Wednesday, December 22, 2010

"Emergent Church" Leader Brian McLaren: New Rings of Heresy

I've pointed out before (1, 2, 3, 4, 5) that "emergent church" guru Brian McLaren is not just another left-leaning apostate, he is a definite heretic -- a New Age apostate dressed in neo-evangelical clothing who deliberately, arrogantly and effectively dupes the ignorant and undiscerning.

Steve Camp has said about one of McLaren's previous books, A Generous Orthodoxy, "There are no rules, no models, no denominational walls; no truth constraints; no theological grids; no ecclesiastical structures; no polity; no historic faith; no seemingly observance of hermeneutics for properly interpreting Scripture; no common meta-narratives; and not even any agreed definitions to common biblical terms and truth. It's just him learning, growing, evolving, experiencing, left unfinished kind of Christianity."

Ah, pop psychology trumps theology. Self-involvement trumps revelation. And Oprah Winfrey trumps centuries of solid biblical scholarship.

Yet, like usually happens, these kinds of malcontents continue to get more more and more bizarre. To see just how weird, here's an excerpt from an Eric S. LeMasters' article showing the latest evolutionary steps of Brian McLaren.

...Just as each ring of a tree represents a new season of growth, so the church expands organically across different sects, [McLaren] said. “If you look at the outermost ring of all the sectors of the Christian faith, they’re all responding to the same environmental circumstances… and stresses. And on that outermost ring, that’s what’s emerging.”

If any word sums up McLaren’s theology, it might be the word “organic”. And the common abstraction of God as a judgmental, unmoving and unchanging force through history is one he intends to challenge.

One of the goals in McLaren’s book, A New Kind of Christianity, was to “rescue” the Christian faith from its “Greco-Roman” casting he says was imposed on it by centuries of theology. The contemporary conception of God, he says, often more closely aligns with the platonic ideals of perfection – a god whom McLaren dubs “Theos” – that eternally rages at its less-than-perfect creation. He instead attempts to reframe scripture and the gospel in terms of its Jewish, story-driven roots in which the Bible is seen more as a “library” of spiritual guidance than a “constitution” that demands rigid adherence, and God is conceived as a benevolent, dynamic personality that constantly improves upon and works with its creation...

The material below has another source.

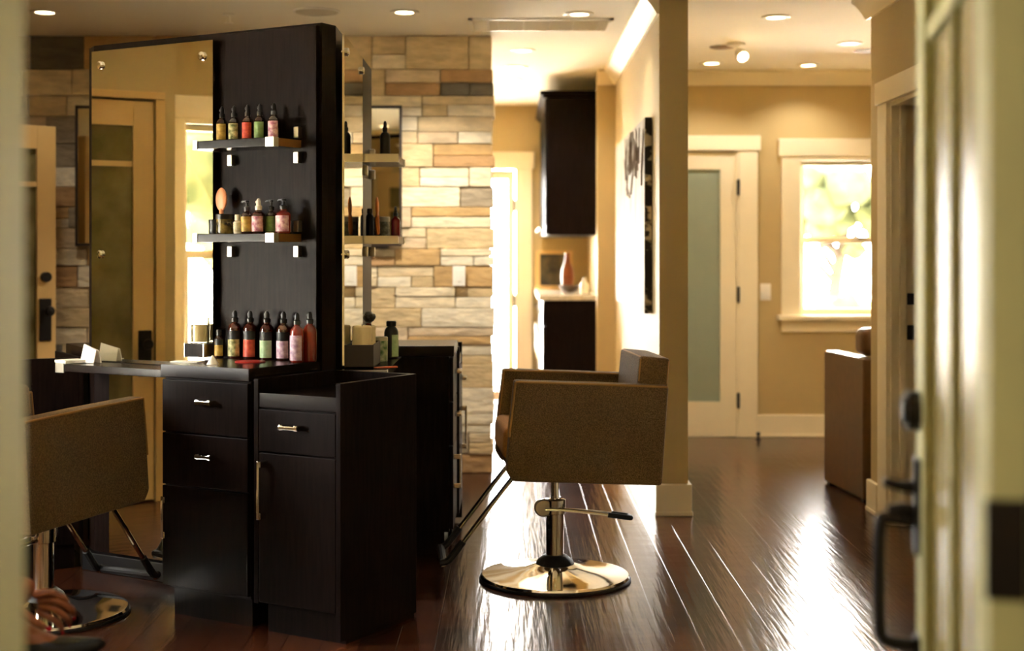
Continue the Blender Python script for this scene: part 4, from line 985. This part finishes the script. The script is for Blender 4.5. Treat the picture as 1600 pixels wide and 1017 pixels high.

McLaren said he rejects the doctrine of a fallen creation; rather, the earth and its sinful inhabitants are in a continual state of movement away from God’s goodness, which throughout history God has been constantly trying to restore to himself. Thus the emergent nature of the church is the expression of God’s continual creation and improvement – what McLaren characterized as the “quest”-like adventure of the Christian life of faith.

Conversely, a “refusal to grow” with this constant unfolding of creation is what McLaren defines as sin...

“But [in] the biblical theme of justice, the primary issue is poverty and how we respond to the last, the least, the lost, the outsider, outcast and so on.” It’s life on the fringes and outskirts that sees the renewing growth, he argued.

When asked at the gathering how he’d describe his own “model” of God, McLaren invoked the image of a “non-linear trinity” relationship in which the Father, Son and Holy Spirit (characterized by McLaren as female) exist in a perpetual, “dynamic, relational dance” in which there is “eternal movement… of honoring and movement of caring.”

McLaren went further, expressing man’s connection to God as a connection to the whole of the created order itself. “So to be connected to God necessarily involves being connected to your neighbor, and even to your enemy. And in our world we’d have to say to the created world: to the trees, and the coal, and the air and the arctic ice shelf, and the polar bears and everything else.”

He concluded: “To me, if we start thinking about God in that way – of just this majestic, mysterious, profound dance of mutual love of honoring and respect, ultimate reality [as] this movement of love – that invites us into this unending quest and a beautiful way to live.”

McLaren's Oprah Winfrey/John Lennon theology is a tragic example of the apostasy mentioned in yesterday's post, the apostasy that has so terribly weakened the modern church.